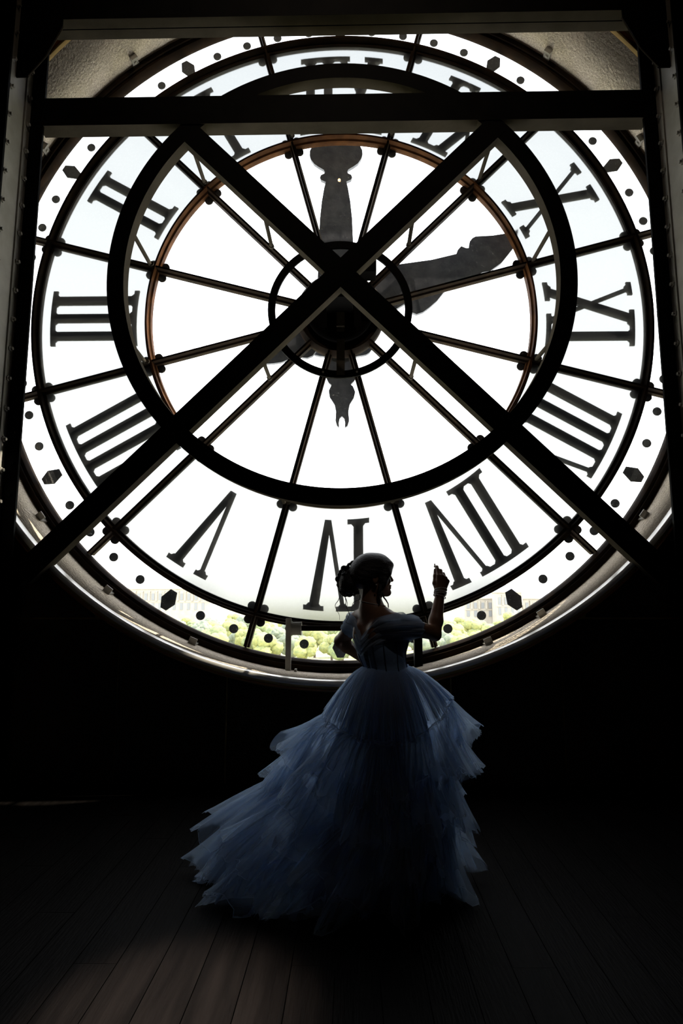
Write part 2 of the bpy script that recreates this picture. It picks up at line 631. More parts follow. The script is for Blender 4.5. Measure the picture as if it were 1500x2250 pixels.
S = 0.184
NUM = {1: ('I', [('I', 0)]), 2: ('II', [('I', -S / 2), ('I', S / 2)]), 3: ('III', [('I', -S), ('I', 0), ('I', S)]),
       4: ('IIII', [('I', -1.5 * S), ('I', -S / 2), ('I', S / 2), ('I', 1.5 * S)]), 5: ('V', [('V', 0)]),
       6: ('VI', [('V', -0.115), ('I', 0.168)]), 7: ('VII', [('V', -0.21), ('I', 0.09), ('I', 0.274)]),
       8: ('VIII', [('V', -0.305), ('I', 0.0), ('I', S), ('I', 2 * S)]), 9: ('IX', [('I', -0.225), ('X', 0.105)]),
       10: ('X', [('X', 0)]), 11: ('XI', [('X', -0.115), ('I', 0.215)]), 12: ('XII', [('X', -0.195), ('I', 0.125), ('I', 0.309)])}
for h in range(1, 13):
    nm, ks = NUM[h]
    o = glyph(ks).build('numeral', M['numeral'], clock, rot=(0, rad(-30 * h), 0))
    o['label'] = 'Roman numeral %s in dark metal' % nm

dot_me = MB().prism([(0.0425 * math.cos(2 * PI * i / 24), 3.183 + 0.0425 * math.sin(2 * PI * i / 24)) for i in range(24)], 0.066, 0.076).mesh('minute_dot', M['dot'])
hex_me = MB().prism([(-0.030, 3.288), (0.030, 3.288), (0.074, 3.2), (0.034, 3.096), (-0.034, 3.096), (-0.074, 3.2)], 0.066, 0.076).mesh('hour_marker', M['dot'])
for k in range(60):
    link('hour_marker' if k % 5 == 0 else 'minute_dot', hex_me if k % 5 == 0 else dot_me, clock, rot=(0, rad(6 * k), 0))

br = {}
for nm, r in (('inner', R1), ('outer', R2)):
    mb = MB()
    for sx, sz in ((-1, -1), (1, -1), (1, 1), (-1, 1)):
        mb.prism([(sx * 0.058 + 0.042 * math.cos(2 * PI * i / 16), r + sz * 0.062 + 0.042 * math.sin(2 * PI * i / 16)) for i in range(16)], 0.050, 0.066)
    mb.box(-0.05, 0.05, 0.045, 0.062, r - 0.05, r + 0.05)
    br[nm] = mb.mesh('corner_bracket', M['frame'])
for k in range(12):
    for nm in br:
        link('corner_bracket', br[nm], clock, rot=(0, rad(15 + 30 * k), 0))

# the hands, outside the glass
hour_blade = [(0.10, 0.30), (0.45, 0.478), (0.573, 0.618), (0.931, 0.667), (1.18, 0.728), (1.196, 0.771), (1.232, 0.813), (1.281, 0.791), (1.31, 0.791), (1.316, 0.83), (1.322, 0.865),
              (1.35, 0.90), (1.383, 0.918), (1.55, 0.925), (1.72, 0.95), (1.82, 0.99), (1.80, 0.88), (1.763, 0.789), (1.633, 0.624), (1.515, 0.537), (1.44, 0.525), (1.352, 0.47), (1.22, 0.44), (1.058, 0.334), (0.97, 0.22), (0.897, 0.155),
              (0.83, 0.105), (0.767, 0.083), (0.713, 0.103), (0.655, 0.20), (0.50, 0.10), (0.30, -0.05)]
hour_tail = [(-0.10, 0.25), (-0.373, 0.03), (-0.497, -0.051), (-0.574, -0.113), (-0.63, -0.20), (-0.678, -0.257), (-0.74, -0.29), (-0.792, -0.328), (-0.877, -0.408), (-0.922, -0.46), (-0.912, -0.489), (-0.858, -0.485),
             (-0.79, -0.433), (-0.744, -0.428), (-0.676, -0.424), (-0.584, -0.41), (-0.493, -0.373), (-0.416, -0.331), (-0.388, -0.364), (-0.334, -0.369), (-0.279, -0.346), (-0.233, -0.275), (0.0, -0.15)]
min_tail = [(-0.122, 0.0), (-0.122, -0.139), (-0.112, -0.26), (-0.144, -0.477), (-0.148, -0.548), (-0.121, -0.606), (-0.093, -0.63), (-0.12, -0.691), (-0.111, -0.753), (-0.061, -0.834), (-0.047, -0.904), (-0.052, -0.998),
            (-0.038, -1.049), (-0.015, -1.073), (-0.020, -1.022), (-0.011, -0.975), (0.012, -0.952), (0.035, -0.975), (0.044, -1.022), (0.039, -1.069), (0.066, -1.055), (0.084, -0.999), (0.076, -0.905), (0.089, -0.834),
            (0.131, -0.764), (0.145, -0.703), (0.122, -0.645), (0.099, -0.626), (0.136, -0.588), (0.164, -0.541), (0.155, -0.479), (0.128, -0.262), (0.128, 0.0)]
half = [(0.19, 0.0), (0.19, 0.45), (0.176, 0.95), (0.168, 1.17), (0.150, 1.36), (0.125, 1.52), (0.108, 1.590), (0.128, 1.600), (0.158, 1.613), (0.170, 1.640), (0.160, 1.668), (0.125, 1.686), (0.118, 1.700), (0.130, 1.730), (0.185, 1.765), (0.232, 1.800), (0.265, 1.850), (0.280, 1.90), (0.278, 1.95), (0.255, 2.0), (0.21, 2.04), (0.10, 2.07)]
CXM = -0.048
min_main = [(CXM + x, z) for x, z in half] + [(CXM - x, z) for x, z in reversed(half)]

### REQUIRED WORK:
Repeat the lines of the listing above verbatim, beginning at its first line and ending at the line containing "o['label'] = 'Roman", which is included. Omit pictures.

### RESULT FOR THIS EXERCISE:
Write part 2 of the bpy script that recreates this picture. It picks up at line 631. More parts follow. The script is for Blender 4.5. Measure the picture as if it were 1500x2250 pixels.
S = 0.184
NUM = {1: ('I', [('I', 0)]), 2: ('II', [('I', -S / 2), ('I', S / 2)]), 3: ('III', [('I', -S), ('I', 0), ('I', S)]),
       4: ('IIII', [('I', -1.5 * S), ('I', -S / 2), ('I', S / 2), ('I', 1.5 * S)]), 5: ('V', [('V', 0)]),
       6: ('VI', [('V', -0.115), ('I', 0.168)]), 7: ('VII', [('V', -0.21), ('I', 0.09), ('I', 0.274)]),
       8: ('VIII', [('V', -0.305), ('I', 0.0), ('I', S), ('I', 2 * S)]), 9: ('IX', [('I', -0.225), ('X', 0.105)]),
       10: ('X', [('X', 0)]), 11: ('XI', [('X', -0.115), ('I', 0.215)]), 12: ('XII', [('X', -0.195), ('I', 0.125), ('I', 0.309)])}
for h in range(1, 13):
    nm, ks = NUM[h]
    o = glyph(ks).build('numeral', M['numeral'], clock, rot=(0, rad(-30 * h), 0))
    o['label'] = 'Roman numeral %s in dark metal' % nm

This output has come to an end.